As Tesla stock closes out a great summer run, Goldman Sachs analysts are saying the great run may not be over yet.

In the last three months, Tesla shares have risen 12%, as the S&P 500 has gradually slumped 5% over the same period.

Between Tesla’s strong execution in the first half, and new government regulations designed to foster the broader adoption of EVs in 2023 and beyond, investors have seen a lot to be optimistic about.

Goldman Sachs analyst Mark Delaney felt that way after a meeting with Martin Viecha, Tesla’s head of investor relations, making it known in a note to clients.

Following the meeting Delaney reiterated his buy rating on the stock, presuming a 22% increase with a price target of $333.33.

He based that on several assumptions, noting first, “Tesla’s automotive cost of goods sold per vehicle fell to about $36,000 in 2021 from over $70,000 in 2017. While this metric increased in the second quarter driven by factory shutdowns, factory start-up costs, and input cost pressure, cost of goods sold per car can trend lower over time as Tesla benefits from the ramp of the Berlin and Austin factories (and the reduced percentage of vehicles coming from Fremont, which is a converted ICE factory with higher costs than Tesla’s purpose-built EV factories), scale, and vehicle platform and battery improvements.”

Second, he pointed out, “It’s too soon to say what impact the Inflation Reduction Act will have for Tesla, and a lot will depend on guidance from the government about how the law will be interpreted. However, we note that the IRA does seek to encourage a North America based EV supply chain and Tesla has more local manufacturing than average (with Model 3 and Y recognized as the most American-made vehicles per media sources), and we believe this will be a positive for Tesla to potentially qualify for at least partial credits on some vehicles over time (and Tesla could potentially benefit as well in our view from incentives for solar, batteries, charging, and commercial vehicles).”

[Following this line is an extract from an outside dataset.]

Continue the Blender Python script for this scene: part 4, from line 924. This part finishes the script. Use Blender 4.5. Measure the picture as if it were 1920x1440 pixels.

Third, he observed, “Tesla believes that consumers will increasingly move toward EVs, similar to other technology inflections (e.g. CRT to LCD TVs, and feature phones to smartphones), but the EV industry could be supply constrained over the intermediate term as new battery/component supply and assembly takes time to ramp up.”

He closed noting that, “We believe that Tesla, given its leadership position in EVs (including its vertical integration and tight coupling of hardware and software, as well as its ecosystem of charging stations and brand), and its focus on clean transportation more broadly (given its solar and storage businesses) is well positioned to capitalize on the long-term shift to EVs. We expect Tesla to expand margins in the intermediate term as it ramps the important Model Y product as well as new factories in Berlin, Germany and Austin, Texas, and in the long-term as it increases its mix of software revenue.”